По крайней мере в одном нам нужно согласиться. Даже если сравнительно скромная идея Дарвина о происхождении видов будет отвергнута наукой – да, полностью дискредитирована и заменена какой-нибудь гораздо более убедительной (и в настоящее время невообразимой) теорией, – она уже бесповоротно скомпрометировала убеждения любого мыслящего сторонника позиции, выраженной в работах Локка: она открыла новое пространство для воображения и тем самым решительно уничтожила любые иллюзии относительно разумности такого довода, как предложенное Локком априорное доказательство непостижимости Замысла без Разума. До Дарвина эта гипотеза была непостижима в том уничижительном смысле, что никто не представлял, как можно отнестись к ней всерьез. Доказать ее – другое дело, но ведь доказательств становится все больше, и мы, несомненно, можем и должны воспринимать эту гипотезу всерьез. Так что чтобы вы еще ни думали об аргументе Локка, сейчас он так же устарел, как и перо, которым был написан: восхитительный музейный экспонат, диковинка, которая сегодня уже ни на что не годится.

ГЛАВА 3: Опасная идея Дарвина состоит в том, что Замысел может возникнуть из простого порядка посредством алгоритмического процесса, не нуждающегося в существовании Разума. Скептики надеялись доказать, что, по крайней мере, на каком-то этапе этого процесса не обойтись без руки (или, скорее, Разума) помощи – небесного крюка, способного поднять груз. Пытаясь подыскать роль для небесных крючьев, они часто натыкались на подъемные краны: плоды шедших ранее алгоритмических процессов, которые усилили фундаментальный дарвиновский алгоритм, в конкретной ситуации без всяких чудес сделав процесс быстрее и эффективнее. Разумные редукционисты полагают, что можно целиком объяснить Замысел, не прибегая к небесным крючьям; алчные редукционисты считают, что все можно объяснить, не прибегая к подъемным кранам.
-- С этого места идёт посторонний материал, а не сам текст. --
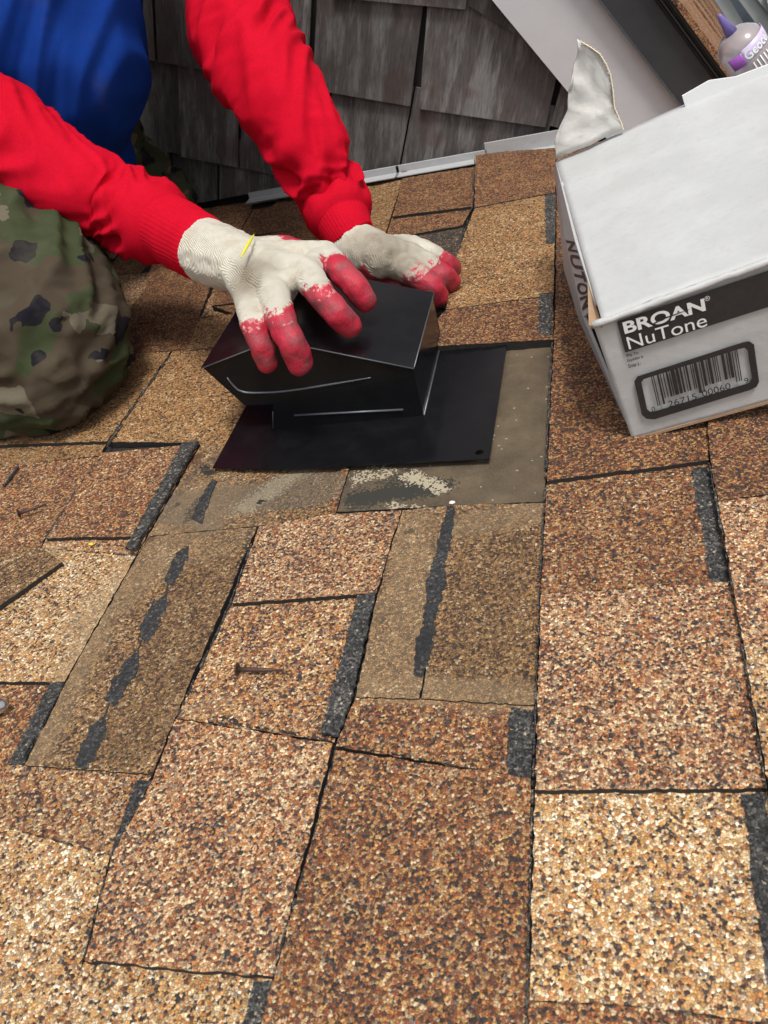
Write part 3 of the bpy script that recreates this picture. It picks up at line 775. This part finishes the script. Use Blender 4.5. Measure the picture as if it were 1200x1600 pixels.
def pxz(x, y): p = yp(x, y, WY-.011); return (p.x, p.z)
def up(p, h, k=0): return (p[0]+su*h+cu*k, p[1]+cu*h-su*k)
def plk(bl_, br_, h=.19, kl=0, kr=0):
    a, b_ = pxz(*bl_), pxz(*br_); plank([a, b_, up(b_, h, kr), up(a, h, kl)])
plk((518,-4),(727,15)); plk((731,8),(860,86), .12)
plk((488,140),(641,166)); plk((655,170),(852,199), .185, -.01, .0); plk((859,196),(930,215), .16, .012)
plk((405,122),(478,138))
plk((560,290),(623,300), .34, 0, .0) if False else None
a = pxz(517,146); b_ = pxz(642,168); plank([up(a,-.15), up(b_,-.15,-.012), up(b_,.03), up(a,.03)])
a = pxz(645,168); b_ = pxz(860,197); plank([up(a,-.15,-.012), up(b_,-.15), up(b_,.03), up(a,.03)])
plk((283,245),(372,262)); plk((376,262),(505,290))
# general courses everywhere else
rw = random.Random(11)
V0 = [-.95+.1575*i for i in range(20)]
def ucoord(px_, py_): x, z = pxz(px_, py_); return x*cu-z*su, x*su+z*cu
for vi, v0 in enumerate(V0):
    v0 = .012+.1575*(vi-9)
    u = -2.4+rw.uniform(0,.1)
    while u < .35:
        w_ = rw.uniform(.085,.19); u1 = u+w_
        umid = (u+u1)/2; skip = False
        if vi in (9,) and umid > -.60: skip = True          # hand-placed boards
        if vi == 10 and umid > -.52: skip = True
        if vi == 8 and umid > -.83: skip = True
        if not skip: plank([uv(u+.0025, v0), uv(u1-.0025, v0+rw.uniform(-.002,.002)), uv(u1-.0025, v0+.2), uv(u+.0025, v0+.2)])
        u = u1
# boards around those placed by hand (row 8 right part is clipped by the roof)
plank([uv(-.86,-.147), uv(-.762,-.145), uv(-.762,.05), uv(-.86,.05)])
plank([uv(-.62,-.146), uv(-.53,-.146), uv(-.53,.05), uv(-.62,.05)])
plank([uv(-.605,.012), uv(-.52,.012), uv(-.52,.2), uv(-.605,.2)])
for u0, u1 in ((-.50,-.36),(-.355,-.2),(-.195,-.05)): 
    plank([uv(u0,.327-.1575), uv(u1,.327-.1575), uv(u1,.5-.1575), uv(u0,.5-.1575)]) if False else None
# white flashing pieces along the foot of the wall
M['vinyl'] = simple('white_flashing', (.42,.43,.44), .5, 0, 60, .12, .0006, 120)
for a, b_, h in (((395,322),(560,291),.020),((556,292),(628,277),.022),((622,276),(764,250),.022),((760,246),(905,214),.034)):
    A = yp(*a, WY-.018); B = yp(*b_, WY-.018); z0 = .0
    part('flashing', box((A.x, WY-.022, -.002),(B.x-.002, WY-.0175, h)), M['vinyl'], wall)
    part('flashing', box((A.x, WY-.047, .0092),(B.x-.002, WY-.0225, .0106)), M['vinyl'], wall)
# rake board and dark edge of the upper roof, running down into the valley
M['white_paint'] = simple('grey_white_painted_board', (.56,.56,.58), .45, 0, 30, .06, .0003, 200)
M['dark_metal'] = simple('charcoal_metal', (.04,.042,.047), .38, .0, 30, .3, .0004, 60)
upper = thing('upper_roof', (.02, WY, 0), 'upper gable roof edge with painted rake board and dark drip edge, behind the carton', 'roof')
dv = Vector((.559, 0, -.829)); nv = Vector((.829, 0, .559))
def rake(o0, o1, y0, y1, name, mat, s0=-1.3, s1=.62):
    A = nv*o0; 
    c = []
    for (o_, y_) in ((o0,y0),(o1,y0),(o1,y1),(o0,y1)):
        c.append((nv*o_+dv*s0+Vector((0,y_,0)), nv*o_+dv*s1+Vector((0,y_,0))))
    v = [p[0] for p in c]+[p[1] for p in c]
    o = part(name, (v, hexa(v)[1]), M[mat], upper); return recalc(o)
def off(x, y, Y): p = yp(x, y, Y); return p.x*.829+p.z*.559
oA, oB = off(820,62,1.54), off(1000,82,1.54)
rake(oA, oB, 1.54, 1.572, 'rake_board', 'white_paint')
oC = off(1075,70,1.525)
rake(oB+.0005, oC, 1.525, 1.575, 'drip_edge', 'dark_metal')
rake(oB-.001, oB+.0025, 1.523, 1.5248, 'seam_bead', 'scuff_glint')
oD = oC+.012
for i in range(3): rake(oC+.0008+i*.0045, oC+.0040+i*.0045, 1.519-.004*(i % 2)-.002*i, 1.60, 'starter_layer', 'asphalt')
oE = oC+.0135
M['wood_sh'] = granule('orange_brown_granules', [(0,BR),(.2,RU),(.4,OR),(.6,(.5,.27,.13)),(.8,PK)], stains=False)
rake(oE, oE+.004, 1.51, 4.4, 'roof_sheet', 'asphalt')
rr = random.Random(5)
for r_ in range(20):
    y0 = 1.508+(r_*.14 if r_ else 0)
    s = -1.25
    while s < .6:
        L = rr.uniform(.12,.3); z1 = .004 + rr.choice((.002,.004,.006))
        rake(oE+.0042, oE+.0042+z1*.9, y0+rr.uniform(0,.012)*(r_ > 0), y0+.137, 'shingle', rr.choice(('wood_sh','wood_sh','brown')), s+.002, s+L-.002)
        s += L

# ================================================================= THINGS BEYOND
M['grey_board'] = simple('pale_grey_board', (.42,.43,.42), .6, 0, 20, .1); M['slate'] = simple('blue_grey_metal', (.16,.19,.23), .5, 0, 20, .2)
far = thing('neighbour_house', (1.4, 5.0, -.6), 'grey sided house seen past the upper roof in the top right corner', 'house')
def quadbox(px4, Y, dY, mat, name):
    P = [yp(x, y, Y) for x, y in px4]
    return recalc(part(name, extr(P, (0,dY,0)), M[mat], far))
quadbox([(1040,-200),(1100,-10),(1150,60),(1190,70),(1130,-200)], 5.1, .05, 'slate', 'blue_grey_siding')  # blue-grey panel behind the paler boards
quadbox([(1125,-40),(1200,62),(1200,20),(1150,-40)], 5.0, .05, 'grey_board', 'siding_board')
quadbox([(1154,-40),(1207,30),(1230,20),(1195,-40)], 4.98, .05, 'grey_board', 'siding_board')
quadbox([(1090,-40),(1165,75),(1182,70),(1117,-40)], 5.03, .03, 'grey_board', 'siding_board')
quadbox([(1196,-10),(1204,22),(1240,22),(1240,-10)], 4.95, .04, 'white', 'window_trim')
quadbox([(1100,60),(1500,300),(1700,300),(1700,-300),(1180,-300),(1060,-60)], 5.2, .2, 'slate', 'wall')

# ================================================================= SEALANT TUBE
def plastic():
    m, t, bs = new_mat('clear_plastic_tube'); b = NB(t)
    b.put(bs.inputs['Base Color'], b.mix(b.noise(b.obj(), 18, 3), (.58,.50,.50), (.70,.66,.70)))
    bs.inputs['Roughness'].default_value = .18; bs.inputs['Transmission Weight'].default_value = .6; bs.inputs['Coat Weight'].default_value = .6
    bs.inputs['Subsurface Weight'].default_value = .2; bs.inputs['Subsurface Radius'].default_value = (.01,.01,.01)
    return m
M['plastic'] = plastic(); M['violet'] = simple('violet_label', (.38,.12,.52), .3); M['lilac'] = simple('pale_lilac_label', (.55,.47,.70), .3); M['nozzle'] = simple('purple_nozzle', (.16,.12,.36), .3)
r1 = ray(1146,56).normalized(); Pt = EYE+r1*1.12
r2 = ray(1212,150).normalized(); Pb = EYE+r2*1.15; ax = (Pb-Pt).normalized()
L = 0.20
Pb = Pt+ax*L
tb = thing('sealant_tube', tuple(Pb), 'clear sealant cartridge with purple label and nozzle, standing behind the carton', 'sealant tube')
part('cartridge', tube([Pt-ax*.004, Pt, Pt+ax*.006, Pt+ax*.012, Pb], [.012,.0175,.0232,.0252,.0255], 40, step=.004), M['plastic'], tb, True)
part('nozzle', tube([Pt-ax*.029, Pt-ax*.027, Pt-ax*.003], [.0018,.0026,.0068], 16), M['nozzle'], tb, True)
tocam = (EYE-Pt); tocam = (tocam-ax*tocam.dot(ax)).normalized(); sd = ax.cross(tocam)
def wrap(a0, a1, s0, s1, mat, name, r=.0258):
    k = 14; V = []; Fc = []
    for j in range(2):
        for i in range(k+1):
            a = a0+(a1-a0)*i/k
            for rr_ in (r, r+.0004): V.append(Pt+ax*(s0, s1)[j]+(tocam*cos(a)+sd*sin(a))*rr_)
    for i in range(k):
        p = 2*i; q = 2*(k+1)+2*i
        Fc += [(p, p+2, q+2, q), (p+1, q+1, q+3, p+3), (p, p+1, p+3, p+2), (q, q+2, q+3, q+1)]
    Fc += [(0, 2*(k+1), 2*(k+1)+1, 1), (2*k, 2*k+1, 4*k+3, 4*k+2)]
    return recalc(part(name, (V, Fc), M[mat], tb, True))
sgn = 1 if (sd.dot(ray(1200,30)-ray(1100,90)) > 0) else -1
wrap(sgn*-.75, sgn*-.15, .012, .026, 'violet', 'label'); wrap(sgn*-.15, sgn*1.9, .010, .024, 'lilac', 'label')
def tube_text(txt, s0, a0, wid, hgt, mat, up_along=False):
    c = bpy.data.curves.new('t', 'FONT'); c.body = txt; c.size = 1; c.offset = .02
    o = bpy.data.objects.new('t', c); COL.objects.link(o); dg = bpy.context.evaluated_depsgraph_get()
    e = o.evaluated_get(dg); me = e.to_mesh(); vs = [v.co.copy() for v in me.vertices]; fs = [tuple(p.vertices) for p in me.polygons]; e.to_mesh_clear()
    bpy.data.objects.remove(o); bpy.data.curves.remove(c)
    xm = max(v.x for v in vs); ym = max(v.y for v in vs); W = []
    for v in vs:
        a = sgn*(a0+v.x/xm*wid/.0264); s = s0-v.y/ym*hgt; W.append(Pt+ax*s+(tocam*cos(a)+sd*sin(a))*.0266)
    return part('label_text', (W, fs), M[mat], tb)
tube_text('Geocel', .023, -.10, .034, .010, 'white')
for i, (s0, s1) in enumerate(((.029,.056),(.029,.052),(.028,.048),(.029,.046),(.029,.050))):
    wrap(sgn*(.02+.17*i), sgn*(.06+.17*i), s0, s1, 'white', 'label_line', .0260)

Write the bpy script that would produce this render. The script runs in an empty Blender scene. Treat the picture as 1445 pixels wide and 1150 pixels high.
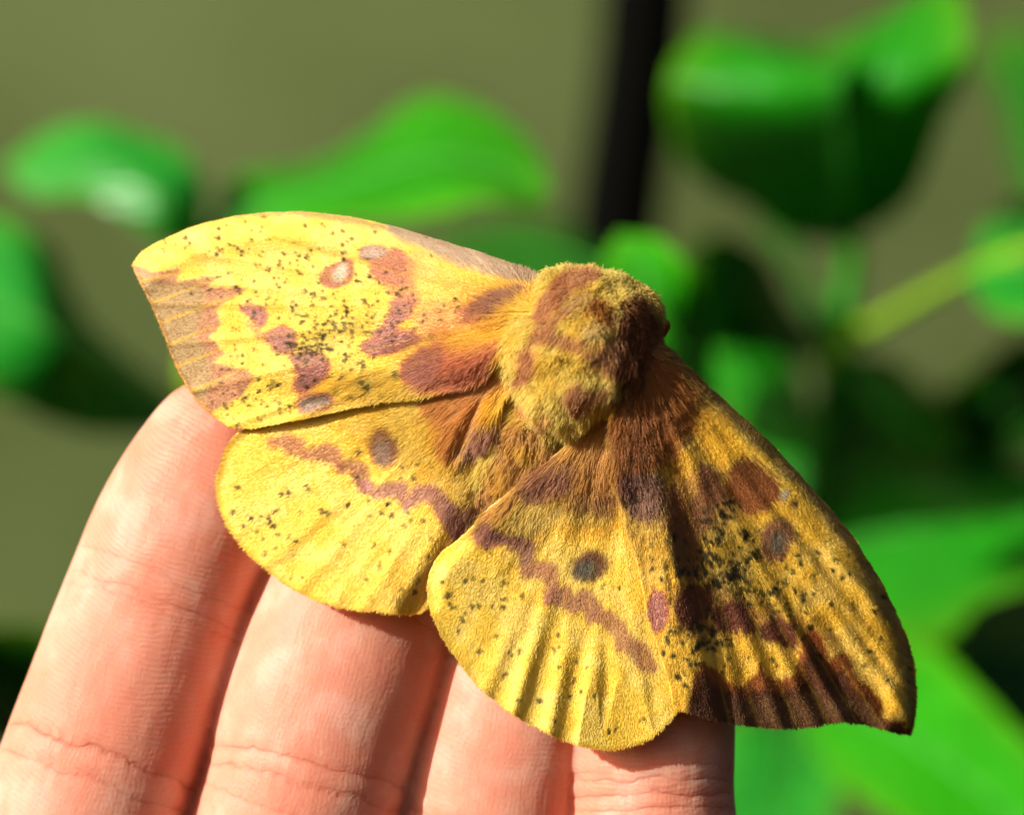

ГЛАВА 4: Как, собственно, исторический процесс эволюции создал Древо Жизни? Чтобы разобраться в дискуссиях о том, способен ли естественный отбор объяснить происхождение всего Замысла целиком, надо сначала понять, как представить себе Древо Жизни, прояснить некоторые легко вводящие в заблуждение вопросы о его строении и обсудить несколько ключевых моментов его истории.

Глава четвертая
ДРЕВО ЖИЗНИ

1. Как нам представить себе Древо Жизни?

Вымирание только очертило группы, но никак не создало их, потому что если бы все прежде жившие на земле формы вдруг ожили, было бы совершенно невозможно указать границы отдельных групп, ибо они отличались бы друг от друга столь же мало, сколь разнятся меж собой самые близкие из ныне существующих разновидностей, но естественная классификация или по крайней мере естественная группировка была бы возможна.

Чарлз Дарвин 116

В предыдущей главе идея проектно-конструкторской работы как аналогии движению в пространстве, которое я назвал Пространством Замысла, была введена мимоходом, без должного внимания к деталям и уточнения терминов. Чтобы набросать общий план, я воспользовался несколькими противоречивыми утверждениями, пообещав разобраться с ними позже. Поскольку ниже я намерен очень часто обращаться к идее Пространства Замысла, мне следует обосновать ее и, вслед за Дарвином, я вновь начну с середины, исследовав для начала некоторые закономерности, в действительности существующие в тех или иных сравнительно хорошо изученных пространствах. В следующей главе это позволит нам перейти к более общему обсуждению возможных структур и того, как определенного рода процессы превращают возможности в реальность.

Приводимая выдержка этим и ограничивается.